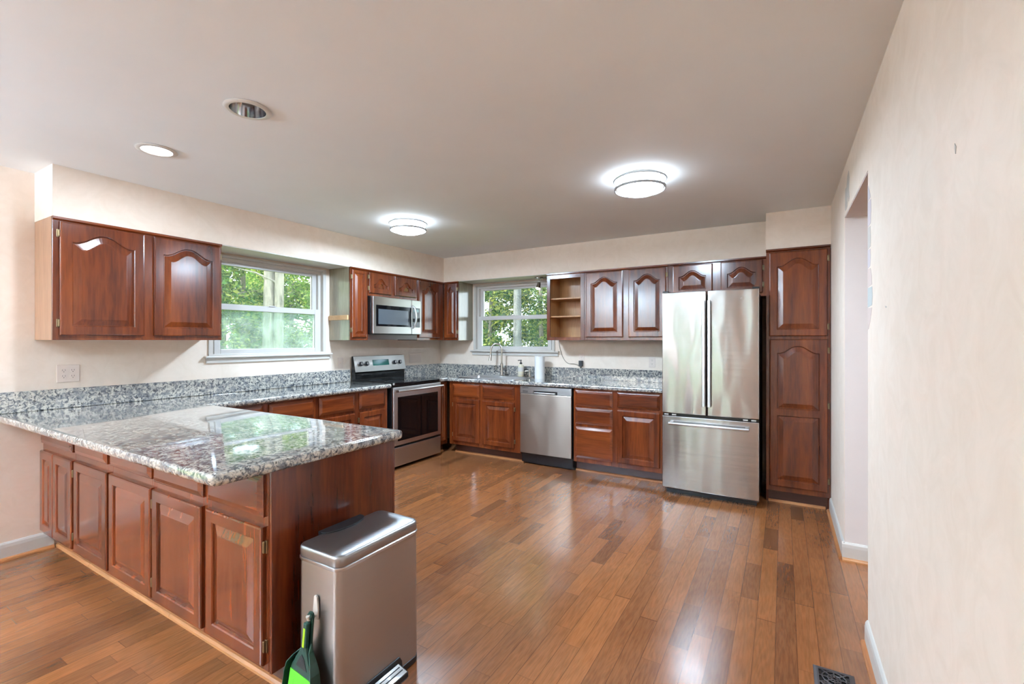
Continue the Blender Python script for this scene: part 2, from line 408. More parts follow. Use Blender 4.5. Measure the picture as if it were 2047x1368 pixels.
# lining of the opening in the right wall
struct('trim_3', MB().box(XR + .002, XR + .149, -1.548, -1.542, 0, 2.128).box(XR + .002, XR + .149, -2.465, -1.548, 2.124, 2.13).box(XR + .002, XR + .149, -2.465, -2.459, 0, 2.124), 'jamb')
def base_profile(t=.014, h=.11): return [(0, 0), (t, 0), (t, h - .03), (t * .8, h - .012), (t * .4, h - .003), (0, h)]
def baseboard(name, p0, p1, nrm, h=.11, shoe=True):
    """skirting from p0 to p1 standing out along nrm"""
    def run(prof, nm, m, lift=0):
        mb = MB(); mb.rings([[(p[0] + nrm[0] * (a + lift), p[1] + nrm[1] * (a + lift), b) for a, b in prof] for p in (p0, p1)])
        return mb.build(nm, m)
    o = run(base_profile(h=h), name, 'white'); tag(o, kind='structure')
    if shoe:
        q = run([(0, 0), (.017, 0), (.016, .008), (.011, .015), (0, .018)], 'trim_' + str(baseboard.n), 'shoey' if abs(nrm[0]) else 'shoe', .014); tag(q, kind='structure'); baseboard.n += 1
    return o
baseboard.n = 10
baseboard('baseboard_left', (0, -5.42), (0, -3.985), (1, 0))
baseboard('baseboard_right', (XR, -2.48), (XR, YR), (-1, 0))
baseboard('baseboard_right_far', (XR, -.62), (XR, -1.556), (-1, 0))
baseboard('baseboard_jamb', (XR - .014, -1.548), (XR + .15, -1.548), (0, -1))
baseboard('baseboard_rear', (0, YR), (1.0, YR), (0, 1))

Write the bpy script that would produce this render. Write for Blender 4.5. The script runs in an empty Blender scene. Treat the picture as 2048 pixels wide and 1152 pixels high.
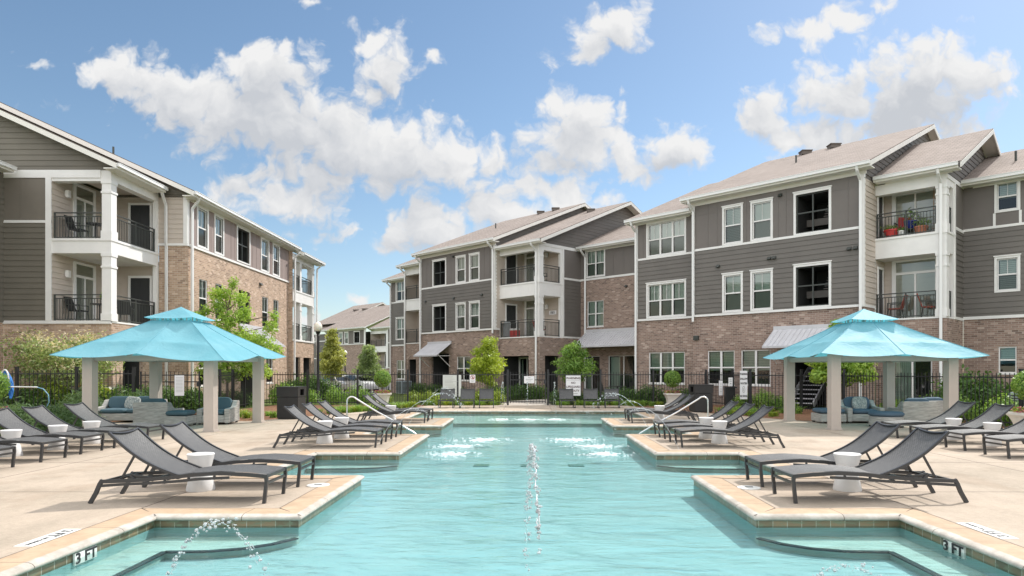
import bpy, bmesh, math, random
import numpy as np
from mathutils import Vector, Matrix
R = math.radians
random.seed(7)
scene = bpy.context.scene
COL = scene.collection

# ---------------------------------------------------------------- camera
cam = bpy.data.cameras.new('camera'); cam_ob = bpy.data.objects.new('camera', cam); COL.objects.link(cam_ob)
cam.sensor_width = 36.0; cam.lens = 24.0
cam.shift_x = -0.0151; cam.shift_y = 0.0806
cam.clip_start = 0.1; cam.clip_end = 3000
cam_ob.location = (0, 0, 1.55); cam_ob.rotation_euler = (R(90), 0, 0)
scene.camera = cam_ob

# ---------------------------------------------------------------- world, sun, exposure
SUN_AZ = Vector((0.72, 0.70, 0.0)).normalized(); SUN_EL = R(46)
scene.view_settings.view_transform = 'Standard'
scene.view_settings.look = 'None'
scene.view_settings.exposure = 0.70
scene.view_settings.gamma = 1.0
scene.view_settings.use_curve_mapping = False
sun = bpy.data.lights.new('sun', 'SUN'); sun.energy = 2.6; sun.angle = R(0.55); sun.color = (1.0, 0.955, 0.89)
sun_ob = bpy.data.objects.new('sun', sun); COL.objects.link(sun_ob)
sdir = Vector((SUN_AZ.x*math.cos(SUN_EL), SUN_AZ.y*math.cos(SUN_EL), math.sin(SUN_EL)))
sun_ob.rotation_euler = (-sdir).to_track_quat('-Z', 'Y').to_euler()
sun_ob.location = (20, 20, 40)

world = bpy.data.worlds.new('World'); scene.world = world; world.use_nodes = True
wt = world.node_tree; wt.nodes.clear()
def N(t, kind, **kw):
    n = t.nodes.new(kind)
    for k, v in kw.items():
        setattr(n, k, v)
    return n
def L(t, a, b): t.links.new(a, b)
def math_n(t, op, a, b=None, c=None, clamp=False):
    n = t.nodes.new('ShaderNodeMath'); n.operation = op; n.use_clamp = clamp
    for i, v in enumerate((a, b, c)):
        if v is None: continue
        if isinstance(v, (int, float)): n.inputs[i].default_value = v
        else: t.links.new(v, n.inputs[i])
    return n.outputs[0]
def vmath(t, op, a, b=None):
    n = t.nodes.new('ShaderNodeVectorMath'); n.operation = op
    for i, v in enumerate((a, b)):
        if v is None: continue
        if isinstance(v, (tuple, list)): n.inputs[i].default_value = v
        else: t.links.new(v, n.inputs[i])
    return n.outputs['Value'] if op in ('LENGTH', 'DOT_PRODUCT', 'DISTANCE') else n.outputs[0]
def smooth(t, v, a, b):
    n = t.nodes.new('ShaderNodeMapRange'); n.interpolation_type = 'SMOOTHSTEP'
    n.inputs['From Min'].default_value = a; n.inputs['From Max'].default_value = b
    t.links.new(v, n.inputs['Value']); return n.outputs[0]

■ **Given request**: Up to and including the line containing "COL = scene.collection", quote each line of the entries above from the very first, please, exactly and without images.

■ **Exercise result**:
Continue the Blender Python script for this scene: part 2, from line 408. More parts follow. Use Blender 4.5. Measure the picture as if it were 2047x1368 pixels.
# lining of the opening in the right wall
struct('trim_3', MB().box(XR + .002, XR + .149, -1.548, -1.542, 0, 2.128).box(XR + .002, XR + .149, -2.465, -1.548, 2.124, 2.13).box(XR + .002, XR + .149, -2.465, -2.459, 0, 2.124), 'jamb')
def base_profile(t=.014, h=.11): return [(0, 0), (t, 0), (t, h - .03), (t * .8, h - .012), (t * .4, h - .003), (0, h)]
def baseboard(name, p0, p1, nrm, h=.11, shoe=True):
    """skirting from p0 to p1 standing out along nrm"""
    def run(prof, nm, m, lift=0):
        mb = MB(); mb.rings([[(p[0] + nrm[0] * (a + lift), p[1] + nrm[1] * (a + lift), b) for a, b in prof] for p in (p0, p1)])
        return mb.build(nm, m)
    o = run(base_profile(h=h), name, 'white'); tag(o, kind='structure')
    if shoe:
        q = run([(0, 0), (.017, 0), (.016, .008), (.011, .015), (0, .018)], 'trim_' + str(baseboard.n), 'shoey' if abs(nrm[0]) else 'shoe', .014); tag(q, kind='structure'); baseboard.n += 1
    return o
baseboard.n = 10
baseboard('baseboard_left', (0, -5.42), (0, -3.985), (1, 0))
baseboard('baseboard_right', (XR, -2.48), (XR, YR), (-1, 0))
baseboard('baseboard_right_far', (XR, -.62), (XR, -1.556), (-1, 0))
baseboard('baseboard_jamb', (XR - .014, -1.548), (XR + .15, -1.548), (0, -1))
baseboard('baseboard_rear', (0, YR), (1.0, YR), (0, 1))

Write the bpy script that would produce this render. Write for Blender 4.5. The script runs in an empty Blender scene. Treat the picture as 2048 pixels wide and 1152 pixels high.
import bpy, bmesh, math, random
import numpy as np
from mathutils import Vector, Matrix
R = math.radians
random.seed(7)
scene = bpy.context.scene
COL = scene.collection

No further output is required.